12月21日、天気は曇り空となりましたが、冷たい風を受けながら心はピリッと引き締まる思いです。そう、今日は待ちに待った賞金王決定戦トライアル初日。艇界の頂点を極める注目レースの第一戦がここに始まるのです。
取材班がピットに到着したのは13:00、シリーズ戦に出場の選手たちが忙しくピットを飛び回っています。そんな中、いました、いました、あの12名の選手たちが!
■初日第11レース・トライアル
今回運よくエースモーターを手にした瓜生正義選手ですが、早い時間から熱心に整備に取り組む姿が目に留まりました。抜群のモーターを引いただけに、自分との相性を少しずつ合わせていっているといった印象。そして初出場のひとりである坪井康晴選手、彼はぺラの調整を繰り返しています。ぺラ修正室での、この真剣な眼差しをご覧ください。その0.0ミリが勝敗を分けるのです。
少し時間は経って14:00を過ぎた頃、上瀧和則選手と三嶌誠司選手が艇を並べてエンジンの調整。なにやら情報交換もしている様子です。ところで、上瀧選手の着用ジャケットはすごい! 黒地に金でJOの文字、勝利への気迫が感じられます。三嶌選手は、黙々と作業を続けます。
兵庫のエースとして期待が掛かっている魚谷智之選手は、緊張感の漂う空気の中、マイペースに試運転を続けていました。適度にリラックスしており、横西奏恵選手と仲良く談笑している姿も垣間見られます。なんだかいい笑顔でしょう。
そして14:30を過ぎたころ、何度か試運転した後の山崎智也選手。なんと、新聞社の企画の撮影にも気前よく対応していらっしゃる。カメラにもいつもの笑顔で応えます。先ほどの魚谷選手を超える、そのリラックス加減はさすがです。
そして迎えた11レース。結果は5コースからのまくり差しで魚谷選手のV!そして2着につけたのは山崎選手。

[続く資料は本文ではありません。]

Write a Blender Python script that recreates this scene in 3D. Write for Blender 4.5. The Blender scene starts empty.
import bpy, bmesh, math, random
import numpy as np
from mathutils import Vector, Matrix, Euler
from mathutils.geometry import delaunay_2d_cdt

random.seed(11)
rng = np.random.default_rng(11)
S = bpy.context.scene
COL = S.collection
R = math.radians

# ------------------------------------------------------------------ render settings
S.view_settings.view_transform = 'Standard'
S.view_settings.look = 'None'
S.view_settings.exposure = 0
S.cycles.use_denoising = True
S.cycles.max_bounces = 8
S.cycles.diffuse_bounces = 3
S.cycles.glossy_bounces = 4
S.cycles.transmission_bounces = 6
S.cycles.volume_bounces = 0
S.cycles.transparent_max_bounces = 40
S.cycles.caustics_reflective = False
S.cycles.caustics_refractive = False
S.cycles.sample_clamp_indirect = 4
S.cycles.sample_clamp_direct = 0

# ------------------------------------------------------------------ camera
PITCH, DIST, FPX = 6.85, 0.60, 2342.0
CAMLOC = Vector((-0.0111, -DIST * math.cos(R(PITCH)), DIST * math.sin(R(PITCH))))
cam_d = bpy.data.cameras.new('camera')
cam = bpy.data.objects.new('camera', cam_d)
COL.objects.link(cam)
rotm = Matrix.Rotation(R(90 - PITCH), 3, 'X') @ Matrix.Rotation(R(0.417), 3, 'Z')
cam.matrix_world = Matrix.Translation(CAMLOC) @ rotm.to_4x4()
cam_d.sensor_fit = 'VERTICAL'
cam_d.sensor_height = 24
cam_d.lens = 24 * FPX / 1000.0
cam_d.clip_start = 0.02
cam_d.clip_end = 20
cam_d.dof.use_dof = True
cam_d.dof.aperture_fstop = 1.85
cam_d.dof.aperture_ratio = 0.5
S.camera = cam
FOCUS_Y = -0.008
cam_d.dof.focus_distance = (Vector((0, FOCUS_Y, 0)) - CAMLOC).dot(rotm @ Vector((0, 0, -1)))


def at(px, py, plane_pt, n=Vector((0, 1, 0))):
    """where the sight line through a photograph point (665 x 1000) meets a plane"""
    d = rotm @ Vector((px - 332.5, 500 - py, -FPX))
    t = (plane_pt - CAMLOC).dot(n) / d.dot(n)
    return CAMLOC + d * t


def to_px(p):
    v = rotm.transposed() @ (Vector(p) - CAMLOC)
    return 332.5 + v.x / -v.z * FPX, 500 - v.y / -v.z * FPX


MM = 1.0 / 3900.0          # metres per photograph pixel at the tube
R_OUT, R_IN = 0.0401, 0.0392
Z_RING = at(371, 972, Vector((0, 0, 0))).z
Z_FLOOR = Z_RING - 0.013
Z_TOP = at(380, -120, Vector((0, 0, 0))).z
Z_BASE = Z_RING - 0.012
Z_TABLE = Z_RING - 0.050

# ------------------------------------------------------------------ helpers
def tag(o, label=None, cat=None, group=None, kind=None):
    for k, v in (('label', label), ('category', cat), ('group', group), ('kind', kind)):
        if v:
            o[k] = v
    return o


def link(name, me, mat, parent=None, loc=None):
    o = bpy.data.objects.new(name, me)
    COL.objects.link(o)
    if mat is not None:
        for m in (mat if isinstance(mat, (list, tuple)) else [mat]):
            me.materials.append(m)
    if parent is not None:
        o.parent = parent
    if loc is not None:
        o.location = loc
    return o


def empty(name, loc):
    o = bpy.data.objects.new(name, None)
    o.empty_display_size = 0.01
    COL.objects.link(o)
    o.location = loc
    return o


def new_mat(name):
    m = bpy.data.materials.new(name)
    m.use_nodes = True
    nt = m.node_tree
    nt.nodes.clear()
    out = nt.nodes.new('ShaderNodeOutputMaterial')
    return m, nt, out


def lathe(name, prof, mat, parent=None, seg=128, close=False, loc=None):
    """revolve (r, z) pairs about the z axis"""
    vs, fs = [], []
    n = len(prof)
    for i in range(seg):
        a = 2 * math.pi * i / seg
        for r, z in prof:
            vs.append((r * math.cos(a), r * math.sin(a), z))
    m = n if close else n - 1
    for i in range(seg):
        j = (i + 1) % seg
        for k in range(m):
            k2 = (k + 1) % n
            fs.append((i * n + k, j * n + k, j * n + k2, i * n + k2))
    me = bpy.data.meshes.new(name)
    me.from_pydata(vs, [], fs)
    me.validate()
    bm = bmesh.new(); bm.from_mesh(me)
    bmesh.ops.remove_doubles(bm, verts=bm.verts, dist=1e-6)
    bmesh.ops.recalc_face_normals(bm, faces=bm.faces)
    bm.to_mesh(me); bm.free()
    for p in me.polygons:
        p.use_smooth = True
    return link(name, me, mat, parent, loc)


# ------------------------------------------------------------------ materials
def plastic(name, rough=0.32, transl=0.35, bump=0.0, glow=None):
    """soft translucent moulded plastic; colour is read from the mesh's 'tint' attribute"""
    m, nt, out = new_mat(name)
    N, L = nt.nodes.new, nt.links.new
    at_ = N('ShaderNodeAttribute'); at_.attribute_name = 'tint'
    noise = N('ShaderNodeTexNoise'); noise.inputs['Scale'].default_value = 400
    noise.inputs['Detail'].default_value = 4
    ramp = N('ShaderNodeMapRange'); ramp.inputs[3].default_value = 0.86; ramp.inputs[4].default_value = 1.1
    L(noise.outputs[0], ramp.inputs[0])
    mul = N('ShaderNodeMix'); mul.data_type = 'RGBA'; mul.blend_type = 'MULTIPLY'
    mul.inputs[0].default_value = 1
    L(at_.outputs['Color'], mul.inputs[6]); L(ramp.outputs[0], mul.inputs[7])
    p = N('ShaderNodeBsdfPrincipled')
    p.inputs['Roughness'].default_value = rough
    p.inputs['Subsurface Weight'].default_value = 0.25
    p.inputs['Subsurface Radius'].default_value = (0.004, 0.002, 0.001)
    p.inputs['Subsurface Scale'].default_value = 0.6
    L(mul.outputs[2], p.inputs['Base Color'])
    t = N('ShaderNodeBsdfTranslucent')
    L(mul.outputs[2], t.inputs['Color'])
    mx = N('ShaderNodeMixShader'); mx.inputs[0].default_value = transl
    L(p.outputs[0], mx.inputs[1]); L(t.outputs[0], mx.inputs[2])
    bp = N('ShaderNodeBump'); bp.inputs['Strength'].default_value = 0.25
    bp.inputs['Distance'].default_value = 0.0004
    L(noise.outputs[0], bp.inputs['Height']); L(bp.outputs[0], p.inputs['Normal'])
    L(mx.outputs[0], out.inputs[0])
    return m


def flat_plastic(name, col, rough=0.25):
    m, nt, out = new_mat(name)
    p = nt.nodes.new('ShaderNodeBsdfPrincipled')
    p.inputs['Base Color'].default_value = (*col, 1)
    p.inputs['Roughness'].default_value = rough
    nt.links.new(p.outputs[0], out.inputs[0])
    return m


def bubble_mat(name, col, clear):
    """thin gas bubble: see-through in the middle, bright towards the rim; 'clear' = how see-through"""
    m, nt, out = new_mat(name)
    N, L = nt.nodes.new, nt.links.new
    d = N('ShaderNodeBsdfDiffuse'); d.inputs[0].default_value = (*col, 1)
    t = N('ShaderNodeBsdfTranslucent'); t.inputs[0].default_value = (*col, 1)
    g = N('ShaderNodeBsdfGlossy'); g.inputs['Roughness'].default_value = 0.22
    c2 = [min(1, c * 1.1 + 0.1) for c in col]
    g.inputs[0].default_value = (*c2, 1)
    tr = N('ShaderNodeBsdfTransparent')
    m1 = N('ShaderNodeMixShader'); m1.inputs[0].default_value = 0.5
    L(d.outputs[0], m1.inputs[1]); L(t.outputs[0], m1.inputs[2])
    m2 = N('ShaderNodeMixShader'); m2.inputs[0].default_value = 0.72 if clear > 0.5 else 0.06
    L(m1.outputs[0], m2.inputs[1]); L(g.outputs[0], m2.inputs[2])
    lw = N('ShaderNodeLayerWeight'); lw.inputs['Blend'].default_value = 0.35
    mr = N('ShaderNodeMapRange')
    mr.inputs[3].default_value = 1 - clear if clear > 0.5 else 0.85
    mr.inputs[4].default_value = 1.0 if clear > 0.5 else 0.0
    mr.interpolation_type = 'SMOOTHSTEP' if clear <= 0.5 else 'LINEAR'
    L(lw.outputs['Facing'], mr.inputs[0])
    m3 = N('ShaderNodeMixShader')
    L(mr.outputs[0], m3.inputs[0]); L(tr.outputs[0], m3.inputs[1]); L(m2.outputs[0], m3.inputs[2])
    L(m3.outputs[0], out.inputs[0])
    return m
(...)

艇から降りてカメラに囲まれる魚谷選手はやや興奮気味にも、爽やかな笑顔をみせます。初出場にして、特別気負うことなく1勝を手にした魚谷選手。明日からの活躍が楽しみになってきました。山崎選手は手始めのレースでは、まずまずといった表情。この後も、リズムよくマイペースに得点を上げていけるといいですね。
■初日第12レース・トライアル
狙いどおりのモーターを引き、前検でも「足はいい」とコメントしていた松井繁選手でしたが、今日のピットではピリピリムード。赤岩善生選手にアドバイスをするときは笑顔も見られましたが、調整が思うように行ってないのか、慌しく試運転を繰り返していました。
賞金王初出場の中村有裕選手は、表情が固く緊張感が張り詰めている様子。試運転を繰り返し、足の感触を何度も確かめていました。中村選手とは対象的に落ち着いたように見えたのが、こちらも初出場の中澤和志選手と昨年の覇者・辻栄蔵選手。特に辻選手は、試運転前にもいつものひょうきんな笑顔をみせる場面もありました。
渋い顔で試運転を繰り返したのは、濱野谷憲吾選手。前検後に、「エンジンが全体的にパッとしなかった」とコメントしていましたが、その解消に取り組んでいました。
前検ではエンジンに「全くいいとこなし」とコメントしていた川崎選手は、今日も整備に苦戦していたのか、他の選手がピットに出てきた第8レース前でも、整備室に残って整備士からアドバイスを受けていました。
そして迎えた最終レース。結果はインから押し切った松井選手の圧勝。
誰もが欲しがるトライアルの1勝を手にした松井選手ですが、レース後のインタビューでは、「足自体はいいが、ペラとのマッチングがまだ」と不満のある様子。それは、松井選手が今日の一勝ではなく、最終日の「賞金王決定戦」での勝利を見据えているから。賞金王に向け、一分の気も抜かない王者が、いつ満足する足になるのか。明日からのレースにも大注目です。